• [TASK MATERIAL]:
::::::::

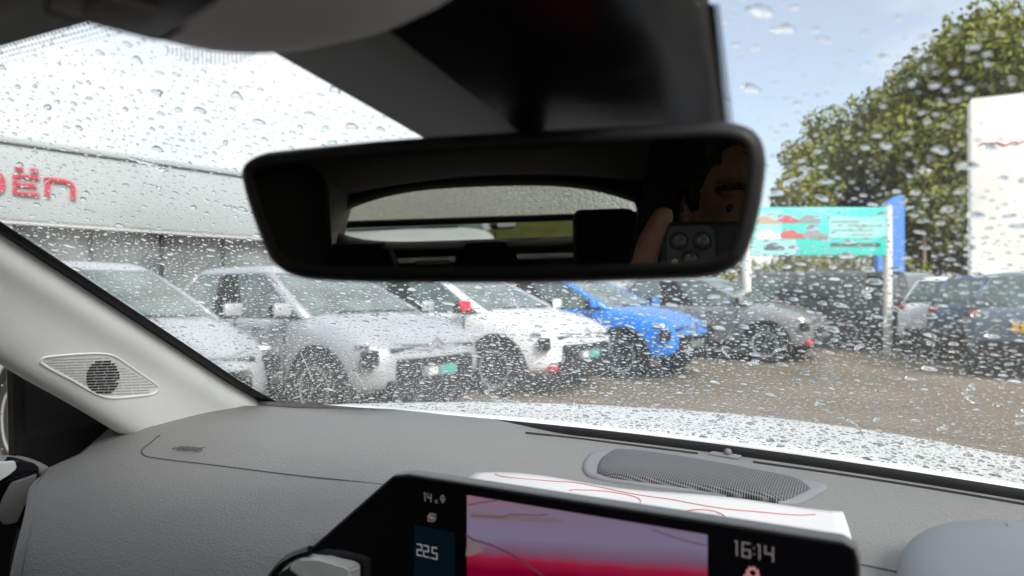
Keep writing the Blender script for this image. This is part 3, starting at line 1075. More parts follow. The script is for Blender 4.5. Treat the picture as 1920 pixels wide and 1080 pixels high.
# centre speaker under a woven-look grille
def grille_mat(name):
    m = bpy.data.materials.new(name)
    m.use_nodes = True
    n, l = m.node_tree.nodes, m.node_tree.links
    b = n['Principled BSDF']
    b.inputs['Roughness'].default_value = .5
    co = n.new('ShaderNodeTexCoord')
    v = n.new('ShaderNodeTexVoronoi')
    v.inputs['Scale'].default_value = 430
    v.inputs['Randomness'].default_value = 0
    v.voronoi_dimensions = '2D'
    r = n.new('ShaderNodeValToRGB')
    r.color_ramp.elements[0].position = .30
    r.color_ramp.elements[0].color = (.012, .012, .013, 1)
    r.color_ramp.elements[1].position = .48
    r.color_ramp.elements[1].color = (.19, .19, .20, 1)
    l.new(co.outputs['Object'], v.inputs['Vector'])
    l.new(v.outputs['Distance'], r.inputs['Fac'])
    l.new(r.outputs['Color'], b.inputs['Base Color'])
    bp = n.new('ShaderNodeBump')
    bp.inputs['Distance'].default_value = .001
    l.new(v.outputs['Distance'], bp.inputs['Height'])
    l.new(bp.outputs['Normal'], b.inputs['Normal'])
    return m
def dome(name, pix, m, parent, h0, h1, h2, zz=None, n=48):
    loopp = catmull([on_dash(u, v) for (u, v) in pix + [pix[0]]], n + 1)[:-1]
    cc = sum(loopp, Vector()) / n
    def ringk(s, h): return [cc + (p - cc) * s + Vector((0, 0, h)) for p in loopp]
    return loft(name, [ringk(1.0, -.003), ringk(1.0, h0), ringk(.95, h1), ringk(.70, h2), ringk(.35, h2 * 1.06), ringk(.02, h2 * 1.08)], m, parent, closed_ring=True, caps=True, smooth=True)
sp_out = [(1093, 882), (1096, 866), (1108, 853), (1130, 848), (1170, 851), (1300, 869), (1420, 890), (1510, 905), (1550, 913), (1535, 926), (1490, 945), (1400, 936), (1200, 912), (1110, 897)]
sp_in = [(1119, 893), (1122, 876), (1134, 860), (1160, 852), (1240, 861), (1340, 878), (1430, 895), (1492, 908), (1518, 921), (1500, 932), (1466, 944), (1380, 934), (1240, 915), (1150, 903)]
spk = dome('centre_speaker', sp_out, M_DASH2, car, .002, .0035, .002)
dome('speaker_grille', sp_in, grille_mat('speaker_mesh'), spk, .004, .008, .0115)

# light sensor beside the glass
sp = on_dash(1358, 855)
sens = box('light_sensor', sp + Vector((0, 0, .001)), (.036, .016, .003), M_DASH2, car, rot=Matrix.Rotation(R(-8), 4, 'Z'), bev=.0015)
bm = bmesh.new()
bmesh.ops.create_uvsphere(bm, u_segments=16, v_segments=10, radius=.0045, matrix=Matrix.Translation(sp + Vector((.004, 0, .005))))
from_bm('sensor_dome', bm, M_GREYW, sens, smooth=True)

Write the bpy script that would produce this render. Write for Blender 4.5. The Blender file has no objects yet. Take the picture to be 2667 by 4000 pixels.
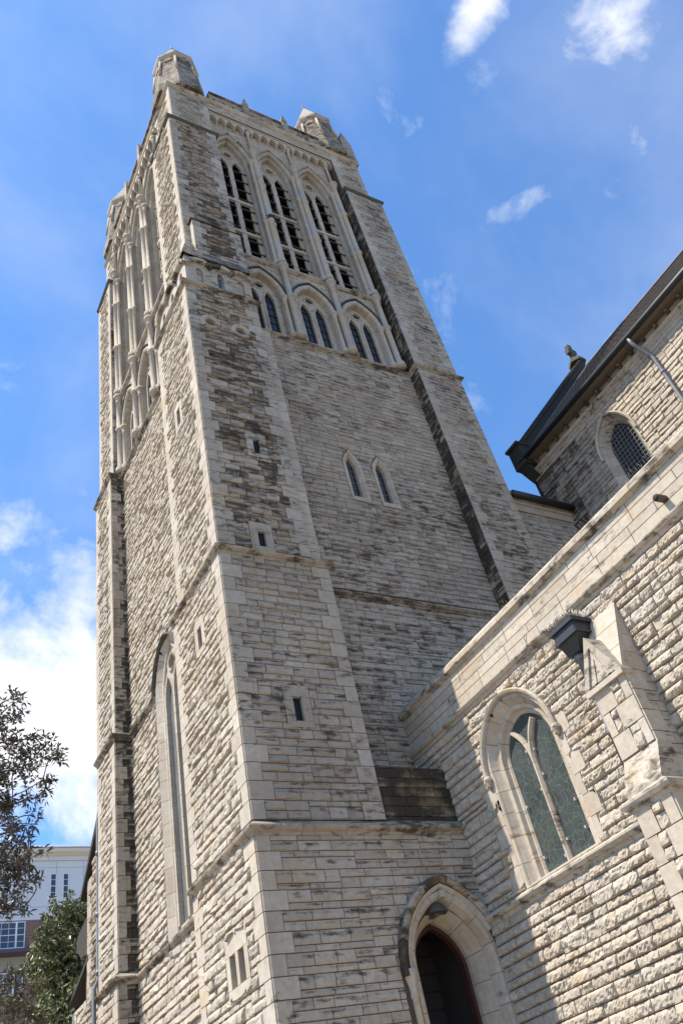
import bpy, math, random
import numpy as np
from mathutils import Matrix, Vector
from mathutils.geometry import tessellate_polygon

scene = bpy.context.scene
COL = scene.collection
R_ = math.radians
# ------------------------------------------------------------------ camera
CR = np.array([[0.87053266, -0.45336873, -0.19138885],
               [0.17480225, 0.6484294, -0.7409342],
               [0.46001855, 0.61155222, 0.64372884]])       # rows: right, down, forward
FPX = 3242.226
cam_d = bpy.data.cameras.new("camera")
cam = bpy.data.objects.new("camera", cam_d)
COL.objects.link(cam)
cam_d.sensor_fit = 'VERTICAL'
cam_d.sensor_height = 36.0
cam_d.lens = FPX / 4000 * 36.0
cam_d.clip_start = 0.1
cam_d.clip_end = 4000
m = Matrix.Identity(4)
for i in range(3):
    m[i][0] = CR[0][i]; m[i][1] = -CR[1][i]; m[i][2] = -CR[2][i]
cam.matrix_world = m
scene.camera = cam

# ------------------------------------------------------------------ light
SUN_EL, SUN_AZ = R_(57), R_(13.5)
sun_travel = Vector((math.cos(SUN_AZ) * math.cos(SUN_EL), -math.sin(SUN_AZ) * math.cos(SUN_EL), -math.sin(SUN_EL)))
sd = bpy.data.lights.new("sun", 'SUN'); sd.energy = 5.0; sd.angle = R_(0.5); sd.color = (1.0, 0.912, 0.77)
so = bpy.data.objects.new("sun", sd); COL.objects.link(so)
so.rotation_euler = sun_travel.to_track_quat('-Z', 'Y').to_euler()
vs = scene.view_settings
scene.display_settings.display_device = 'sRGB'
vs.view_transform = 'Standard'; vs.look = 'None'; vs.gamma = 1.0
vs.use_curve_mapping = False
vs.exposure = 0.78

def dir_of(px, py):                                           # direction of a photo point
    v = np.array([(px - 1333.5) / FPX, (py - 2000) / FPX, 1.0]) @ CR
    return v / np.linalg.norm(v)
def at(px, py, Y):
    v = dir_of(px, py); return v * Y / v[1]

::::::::

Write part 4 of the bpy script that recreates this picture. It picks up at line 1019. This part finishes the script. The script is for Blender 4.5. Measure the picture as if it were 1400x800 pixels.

::::::::

• [WHAT THE TASK ASKS]:
Reproduce, word for word, only the lines in the records above from the line with "Write the bpy" through the line with "scene.camera = cam", including both ends; omit the pictures.

• [RESPONSE]:
Write the bpy script that would produce this render. Write for Blender 4.5. The Blender file has no objects yet. Take the picture to be 2667 by 4000 pixels.
import bpy, math, random
import numpy as np
from mathutils import Matrix, Vector
from mathutils.geometry import tessellate_polygon

scene = bpy.context.scene
COL = scene.collection
R_ = math.radians
# ------------------------------------------------------------------ camera
CR = np.array([[0.87053266, -0.45336873, -0.19138885],
               [0.17480225, 0.6484294, -0.7409342],
               [0.46001855, 0.61155222, 0.64372884]])       # rows: right, down, forward
FPX = 3242.226
cam_d = bpy.data.cameras.new("camera")
cam = bpy.data.objects.new("camera", cam_d)
COL.objects.link(cam)
cam_d.sensor_fit = 'VERTICAL'
cam_d.sensor_height = 36.0
cam_d.lens = FPX / 4000 * 36.0
cam_d.clip_start = 0.1
cam_d.clip_end = 4000
m = Matrix.Identity(4)
for i in range(3):
    m[i][0] = CR[0][i]; m[i][1] = -CR[1][i]; m[i][2] = -CR[2][i]
cam.matrix_world = m
scene.camera = cam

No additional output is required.